WHAT NEEDS TO BE DONE »
Copy exactly the lines from the start of the data below through the one that carries "return Vector((XW.dot(c), YW.dot(c), ZW.dot(c)))", and only those.

********

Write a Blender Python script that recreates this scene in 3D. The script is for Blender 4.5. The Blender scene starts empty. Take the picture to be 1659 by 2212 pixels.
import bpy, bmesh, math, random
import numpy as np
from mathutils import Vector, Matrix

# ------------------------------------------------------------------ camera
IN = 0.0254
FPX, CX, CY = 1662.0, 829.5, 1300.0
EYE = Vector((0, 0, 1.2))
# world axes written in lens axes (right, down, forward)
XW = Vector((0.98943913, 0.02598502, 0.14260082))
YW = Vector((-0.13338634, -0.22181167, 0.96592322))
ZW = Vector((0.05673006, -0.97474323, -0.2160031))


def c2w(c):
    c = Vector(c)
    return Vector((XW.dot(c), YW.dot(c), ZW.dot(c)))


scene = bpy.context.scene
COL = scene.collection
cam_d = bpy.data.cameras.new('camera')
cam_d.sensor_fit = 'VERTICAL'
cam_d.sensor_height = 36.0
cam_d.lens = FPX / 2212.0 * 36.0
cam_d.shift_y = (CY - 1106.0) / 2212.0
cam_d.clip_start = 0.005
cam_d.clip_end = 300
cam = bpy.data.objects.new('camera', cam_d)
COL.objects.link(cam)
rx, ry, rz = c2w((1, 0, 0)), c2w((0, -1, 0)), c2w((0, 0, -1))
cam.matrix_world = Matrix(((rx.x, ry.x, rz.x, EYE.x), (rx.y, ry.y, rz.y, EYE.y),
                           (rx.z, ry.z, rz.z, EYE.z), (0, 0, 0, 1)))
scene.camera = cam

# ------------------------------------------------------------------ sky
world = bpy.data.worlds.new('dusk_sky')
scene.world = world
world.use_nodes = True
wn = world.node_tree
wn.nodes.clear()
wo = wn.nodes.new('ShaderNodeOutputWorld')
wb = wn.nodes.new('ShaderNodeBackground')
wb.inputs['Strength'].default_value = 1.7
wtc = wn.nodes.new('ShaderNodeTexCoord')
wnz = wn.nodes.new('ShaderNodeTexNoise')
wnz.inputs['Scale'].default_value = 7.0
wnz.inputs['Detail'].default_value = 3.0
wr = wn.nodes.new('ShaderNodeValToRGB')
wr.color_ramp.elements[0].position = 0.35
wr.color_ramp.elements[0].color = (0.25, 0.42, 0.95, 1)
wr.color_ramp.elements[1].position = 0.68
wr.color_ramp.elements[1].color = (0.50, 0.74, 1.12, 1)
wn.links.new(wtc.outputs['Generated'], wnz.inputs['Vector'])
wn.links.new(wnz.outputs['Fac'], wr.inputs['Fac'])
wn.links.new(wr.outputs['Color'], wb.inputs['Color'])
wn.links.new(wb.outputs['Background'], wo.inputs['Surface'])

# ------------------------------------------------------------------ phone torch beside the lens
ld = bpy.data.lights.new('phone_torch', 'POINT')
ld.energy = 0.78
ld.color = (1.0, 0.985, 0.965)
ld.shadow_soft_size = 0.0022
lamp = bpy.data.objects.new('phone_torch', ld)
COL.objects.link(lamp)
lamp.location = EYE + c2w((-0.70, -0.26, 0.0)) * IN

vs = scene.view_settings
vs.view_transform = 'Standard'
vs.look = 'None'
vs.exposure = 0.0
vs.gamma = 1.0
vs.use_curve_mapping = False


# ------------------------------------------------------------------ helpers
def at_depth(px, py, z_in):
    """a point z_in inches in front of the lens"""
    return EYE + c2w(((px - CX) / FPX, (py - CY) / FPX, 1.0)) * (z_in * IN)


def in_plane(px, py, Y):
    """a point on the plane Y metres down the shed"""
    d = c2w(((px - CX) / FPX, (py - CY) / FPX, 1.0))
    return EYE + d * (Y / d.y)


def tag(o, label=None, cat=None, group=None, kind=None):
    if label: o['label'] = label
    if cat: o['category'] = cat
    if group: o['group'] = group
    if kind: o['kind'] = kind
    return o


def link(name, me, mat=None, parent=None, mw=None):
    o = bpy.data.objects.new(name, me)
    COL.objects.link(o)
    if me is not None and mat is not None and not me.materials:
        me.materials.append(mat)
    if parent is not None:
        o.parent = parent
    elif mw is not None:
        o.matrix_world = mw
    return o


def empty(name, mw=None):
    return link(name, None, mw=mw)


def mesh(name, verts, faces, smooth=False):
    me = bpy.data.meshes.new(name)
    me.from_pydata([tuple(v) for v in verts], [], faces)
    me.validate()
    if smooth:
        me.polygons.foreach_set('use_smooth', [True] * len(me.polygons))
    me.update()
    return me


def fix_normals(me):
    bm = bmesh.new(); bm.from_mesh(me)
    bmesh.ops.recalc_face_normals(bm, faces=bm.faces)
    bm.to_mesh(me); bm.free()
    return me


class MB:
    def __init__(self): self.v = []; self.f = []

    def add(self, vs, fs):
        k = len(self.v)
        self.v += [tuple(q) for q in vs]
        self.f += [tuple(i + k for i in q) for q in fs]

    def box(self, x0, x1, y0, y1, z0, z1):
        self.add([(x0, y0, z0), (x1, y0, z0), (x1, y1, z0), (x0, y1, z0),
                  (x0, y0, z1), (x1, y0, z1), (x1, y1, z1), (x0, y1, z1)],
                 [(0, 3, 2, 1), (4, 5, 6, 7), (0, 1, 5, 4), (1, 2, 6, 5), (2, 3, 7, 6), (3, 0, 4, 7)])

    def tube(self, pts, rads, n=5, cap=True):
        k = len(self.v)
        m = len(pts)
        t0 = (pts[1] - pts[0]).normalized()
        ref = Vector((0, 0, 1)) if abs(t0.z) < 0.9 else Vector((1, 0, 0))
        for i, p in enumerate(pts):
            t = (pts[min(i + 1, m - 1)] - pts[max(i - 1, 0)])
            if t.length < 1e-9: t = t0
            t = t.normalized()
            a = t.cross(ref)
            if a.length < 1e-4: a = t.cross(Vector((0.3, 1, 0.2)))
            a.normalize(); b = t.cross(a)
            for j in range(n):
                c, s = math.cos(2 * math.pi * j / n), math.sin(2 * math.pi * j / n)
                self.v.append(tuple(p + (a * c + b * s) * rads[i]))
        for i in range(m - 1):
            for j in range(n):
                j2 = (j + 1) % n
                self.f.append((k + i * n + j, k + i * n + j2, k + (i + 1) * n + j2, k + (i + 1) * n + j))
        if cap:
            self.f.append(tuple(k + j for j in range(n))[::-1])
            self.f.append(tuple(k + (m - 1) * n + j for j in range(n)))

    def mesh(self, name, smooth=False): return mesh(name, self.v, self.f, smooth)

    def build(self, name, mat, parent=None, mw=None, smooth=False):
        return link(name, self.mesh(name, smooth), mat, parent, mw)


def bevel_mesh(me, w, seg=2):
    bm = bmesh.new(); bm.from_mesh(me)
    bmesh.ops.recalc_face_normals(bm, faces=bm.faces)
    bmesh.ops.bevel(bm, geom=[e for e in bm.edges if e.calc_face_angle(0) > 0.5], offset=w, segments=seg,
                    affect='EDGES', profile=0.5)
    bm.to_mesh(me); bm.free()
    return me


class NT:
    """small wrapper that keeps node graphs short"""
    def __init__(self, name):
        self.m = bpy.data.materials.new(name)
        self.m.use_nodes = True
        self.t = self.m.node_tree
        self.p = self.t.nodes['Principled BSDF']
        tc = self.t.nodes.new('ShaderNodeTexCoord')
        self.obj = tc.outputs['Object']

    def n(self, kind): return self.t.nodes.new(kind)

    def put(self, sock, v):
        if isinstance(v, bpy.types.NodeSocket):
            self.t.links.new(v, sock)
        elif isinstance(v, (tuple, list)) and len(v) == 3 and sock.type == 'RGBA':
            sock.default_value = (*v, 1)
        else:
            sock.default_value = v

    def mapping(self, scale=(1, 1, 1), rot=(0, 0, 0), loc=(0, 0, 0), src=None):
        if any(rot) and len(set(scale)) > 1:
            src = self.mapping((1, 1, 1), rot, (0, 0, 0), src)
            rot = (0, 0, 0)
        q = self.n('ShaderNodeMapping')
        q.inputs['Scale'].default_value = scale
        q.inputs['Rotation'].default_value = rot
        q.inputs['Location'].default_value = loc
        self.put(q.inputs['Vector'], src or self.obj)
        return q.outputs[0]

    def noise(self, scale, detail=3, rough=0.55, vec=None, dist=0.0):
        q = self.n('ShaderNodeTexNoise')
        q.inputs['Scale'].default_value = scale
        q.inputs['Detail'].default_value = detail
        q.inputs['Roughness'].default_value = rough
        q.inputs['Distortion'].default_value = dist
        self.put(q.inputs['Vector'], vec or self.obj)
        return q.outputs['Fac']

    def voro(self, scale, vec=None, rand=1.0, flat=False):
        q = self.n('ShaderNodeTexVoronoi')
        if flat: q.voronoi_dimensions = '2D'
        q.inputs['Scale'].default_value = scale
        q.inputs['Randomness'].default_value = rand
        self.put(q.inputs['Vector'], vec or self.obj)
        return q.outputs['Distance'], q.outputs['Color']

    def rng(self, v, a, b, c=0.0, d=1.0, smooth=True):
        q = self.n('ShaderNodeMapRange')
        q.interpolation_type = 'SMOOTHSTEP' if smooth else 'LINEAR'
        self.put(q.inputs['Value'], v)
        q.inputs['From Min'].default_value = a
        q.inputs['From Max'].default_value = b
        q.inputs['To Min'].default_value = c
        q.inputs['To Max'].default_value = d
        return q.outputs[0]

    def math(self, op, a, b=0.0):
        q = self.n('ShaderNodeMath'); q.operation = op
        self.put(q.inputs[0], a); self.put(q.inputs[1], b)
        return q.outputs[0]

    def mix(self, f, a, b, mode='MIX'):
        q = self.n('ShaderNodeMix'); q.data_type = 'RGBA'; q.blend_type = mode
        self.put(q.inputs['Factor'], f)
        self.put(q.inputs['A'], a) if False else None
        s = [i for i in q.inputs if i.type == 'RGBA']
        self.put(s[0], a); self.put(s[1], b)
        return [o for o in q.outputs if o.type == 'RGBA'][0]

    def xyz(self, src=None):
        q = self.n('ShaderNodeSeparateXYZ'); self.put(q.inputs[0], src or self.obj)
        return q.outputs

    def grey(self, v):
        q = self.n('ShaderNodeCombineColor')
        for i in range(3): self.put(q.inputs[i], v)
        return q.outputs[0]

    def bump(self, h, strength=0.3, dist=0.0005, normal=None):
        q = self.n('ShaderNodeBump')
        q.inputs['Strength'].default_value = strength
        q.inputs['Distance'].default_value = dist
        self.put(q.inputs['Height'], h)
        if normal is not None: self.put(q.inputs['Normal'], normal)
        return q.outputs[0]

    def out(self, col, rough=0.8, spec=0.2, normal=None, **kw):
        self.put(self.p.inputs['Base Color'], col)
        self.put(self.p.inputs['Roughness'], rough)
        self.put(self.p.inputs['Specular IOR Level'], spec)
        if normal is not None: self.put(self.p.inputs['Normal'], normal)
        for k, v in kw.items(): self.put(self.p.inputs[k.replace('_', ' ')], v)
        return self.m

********

TASK RESULT »
Write a Blender Python script that recreates this scene in 3D. The script is for Blender 4.5. The Blender scene starts empty. Take the picture to be 1659 by 2212 pixels.
import bpy, bmesh, math, random
import numpy as np
from mathutils import Vector, Matrix

# ------------------------------------------------------------------ camera
IN = 0.0254
FPX, CX, CY = 1662.0, 829.5, 1300.0
EYE = Vector((0, 0, 1.2))
# world axes written in lens axes (right, down, forward)
XW = Vector((0.98943913, 0.02598502, 0.14260082))
YW = Vector((-0.13338634, -0.22181167, 0.96592322))
ZW = Vector((0.05673006, -0.97474323, -0.2160031))


def c2w(c):
    c = Vector(c)
    return Vector((XW.dot(c), YW.dot(c), ZW.dot(c)))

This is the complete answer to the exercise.